San Francisco’s modern gay subculture began to come together in the Tenderloin’s speakeasies and gin joints during the era of Prohibition. When Prohibition was lifted in 1933, a number of gay bars quickly opened in the area. By the 1960s, the low-income area was a haven and a residential ghetto for low-income elderly, runaway youth, and an emerging transgender community, who found space in its residential hotels, 24-hour cafeterias, bars, and liberal religious institutions.

Several discreet sex work economies were also based in the neighborhood, each built around a specific “type” of sex worker and customer. While youth may have carried themselves differently in other aspects of their lives, while working they conformed to each location’s style of dress and sexual identity.

The “Meat Rack,” located along Market Street at Mason, was known for “trade,” a term referring to heterosexual-identified, traditionally masculine or “rough” young men, as well as individuals we would now refer to as transgendered. In 1962, a letter to the editor in LCE News complained about the “Walking Eyesores of Market Street” made up with “Lipstick, Rouge, Pancake, Eyeshadow, Spraynet and Bobby Pins,” and “the Hustler,” “lounging in the doorways of Market and Mission looking for the married man from down the Peninsula or over in East Bay.”

“A few are quite honestly married with children,” a 1968 article noted of the “Meat Rack” hustlers, “and proud to wheel the carriage down past the meat rack on Sunday afternoon, introducing the wife to the johns and other hustlers.” These youth were also thought be less educated and more likely to be involved in drug use and crime. “This is the male who is more likely to claim that he is straight …who is temporarily out of work and is transient to the city,” criminologist Martin Stow wrote in the early 1970s. He is “not likely to have completed high-school and comes from a family of conflicts.”

Gay-identified prostitutes, many of them thought to be in college or with higher education levels, worked outside Union Square’s St.
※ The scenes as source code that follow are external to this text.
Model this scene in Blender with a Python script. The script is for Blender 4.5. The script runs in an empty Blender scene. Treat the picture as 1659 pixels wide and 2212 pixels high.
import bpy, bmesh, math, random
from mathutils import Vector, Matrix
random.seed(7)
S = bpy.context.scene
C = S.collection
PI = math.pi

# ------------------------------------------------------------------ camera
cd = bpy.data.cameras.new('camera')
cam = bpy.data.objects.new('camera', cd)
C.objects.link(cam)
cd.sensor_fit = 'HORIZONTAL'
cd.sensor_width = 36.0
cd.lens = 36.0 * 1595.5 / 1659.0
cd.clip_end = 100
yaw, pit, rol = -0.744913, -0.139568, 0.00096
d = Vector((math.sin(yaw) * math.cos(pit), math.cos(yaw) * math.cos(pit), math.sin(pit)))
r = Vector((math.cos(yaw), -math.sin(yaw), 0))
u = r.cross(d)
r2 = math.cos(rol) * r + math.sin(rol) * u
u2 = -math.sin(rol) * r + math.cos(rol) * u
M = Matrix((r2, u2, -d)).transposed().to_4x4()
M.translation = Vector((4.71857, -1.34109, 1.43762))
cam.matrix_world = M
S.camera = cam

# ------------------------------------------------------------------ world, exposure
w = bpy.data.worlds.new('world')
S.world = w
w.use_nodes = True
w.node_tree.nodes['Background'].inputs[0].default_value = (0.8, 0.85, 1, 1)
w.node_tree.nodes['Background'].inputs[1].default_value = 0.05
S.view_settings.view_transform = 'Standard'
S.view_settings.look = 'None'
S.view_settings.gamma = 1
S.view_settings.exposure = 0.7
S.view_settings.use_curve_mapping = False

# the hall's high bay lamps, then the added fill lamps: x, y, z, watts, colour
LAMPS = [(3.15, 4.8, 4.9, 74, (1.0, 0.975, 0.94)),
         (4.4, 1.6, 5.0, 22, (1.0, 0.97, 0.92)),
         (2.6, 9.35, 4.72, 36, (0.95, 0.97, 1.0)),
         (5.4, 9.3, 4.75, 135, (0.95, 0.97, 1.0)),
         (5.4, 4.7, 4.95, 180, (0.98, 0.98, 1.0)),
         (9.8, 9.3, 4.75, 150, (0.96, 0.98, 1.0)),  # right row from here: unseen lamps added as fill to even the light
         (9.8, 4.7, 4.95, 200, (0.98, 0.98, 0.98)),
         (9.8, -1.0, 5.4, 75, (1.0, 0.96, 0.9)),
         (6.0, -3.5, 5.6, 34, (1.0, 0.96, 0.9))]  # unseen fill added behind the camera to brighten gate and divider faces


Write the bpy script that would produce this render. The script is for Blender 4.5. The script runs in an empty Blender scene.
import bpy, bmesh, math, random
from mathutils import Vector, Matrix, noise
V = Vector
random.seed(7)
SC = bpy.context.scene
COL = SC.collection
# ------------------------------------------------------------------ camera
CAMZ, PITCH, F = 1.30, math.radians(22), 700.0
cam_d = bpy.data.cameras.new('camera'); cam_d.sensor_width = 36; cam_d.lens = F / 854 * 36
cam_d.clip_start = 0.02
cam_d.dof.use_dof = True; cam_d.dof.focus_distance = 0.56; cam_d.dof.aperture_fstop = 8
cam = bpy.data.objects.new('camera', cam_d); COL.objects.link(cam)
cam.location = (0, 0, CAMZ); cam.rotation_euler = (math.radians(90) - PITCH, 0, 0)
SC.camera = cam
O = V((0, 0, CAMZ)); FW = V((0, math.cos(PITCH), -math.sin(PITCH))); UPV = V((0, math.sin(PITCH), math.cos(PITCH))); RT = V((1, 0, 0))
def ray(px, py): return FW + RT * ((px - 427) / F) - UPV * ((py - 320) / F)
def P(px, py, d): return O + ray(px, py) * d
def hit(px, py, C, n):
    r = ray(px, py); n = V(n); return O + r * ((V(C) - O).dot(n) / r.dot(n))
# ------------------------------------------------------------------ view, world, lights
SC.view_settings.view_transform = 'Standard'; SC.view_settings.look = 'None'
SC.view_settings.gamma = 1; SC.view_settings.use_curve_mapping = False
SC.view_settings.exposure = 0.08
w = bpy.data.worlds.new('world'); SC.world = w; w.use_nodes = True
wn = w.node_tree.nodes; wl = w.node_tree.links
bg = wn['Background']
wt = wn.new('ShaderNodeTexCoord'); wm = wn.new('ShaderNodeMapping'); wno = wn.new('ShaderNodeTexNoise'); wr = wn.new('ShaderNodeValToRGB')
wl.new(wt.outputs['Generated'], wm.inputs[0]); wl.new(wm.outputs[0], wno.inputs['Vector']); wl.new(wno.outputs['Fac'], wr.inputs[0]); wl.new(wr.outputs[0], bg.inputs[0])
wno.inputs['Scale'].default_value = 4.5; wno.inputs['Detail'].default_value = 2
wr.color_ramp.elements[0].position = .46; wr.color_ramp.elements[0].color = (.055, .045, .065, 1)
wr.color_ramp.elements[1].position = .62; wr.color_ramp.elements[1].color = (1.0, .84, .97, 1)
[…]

Francis Hotel, where the upscale “men-only” Oak Room was a well known cruising spot among gay men in the 1950s and early 1960s. “His goal,” according to a 1968 article, “will be to meet a truly generous sugar daddy, not too hard to take and too demanding of time, that will set him up as a keptie, put him through college, buy him a car, or place him in a life-time business career.”

In this economically depressed area, aboveground businesses depended on the money generated by the sex trade. “The Plush Doggie…has suffered mightily from the gay trade,” Guy Strait wrote sarcastically in 1964 of a 24-hour diner. “They have suffered so badly they are still in business, otherwise they would have had to close their doors many months ago.”

Vanguard, a short-lived queer youth organization that arose out of liberal ministers’ anti-poverty work in the central city, characterized the economy as exploitative in the mid-1960s: “We Protest the endless profit adults are making off youth in the central city,” one mid-1960s flier read. “We demand justice and immediate corrections of the fact that most of the money made in the area is made by the exploitation of youth by so called normal adults who make a fast buck off situations everyone calls degenerate, perverted, and sick.”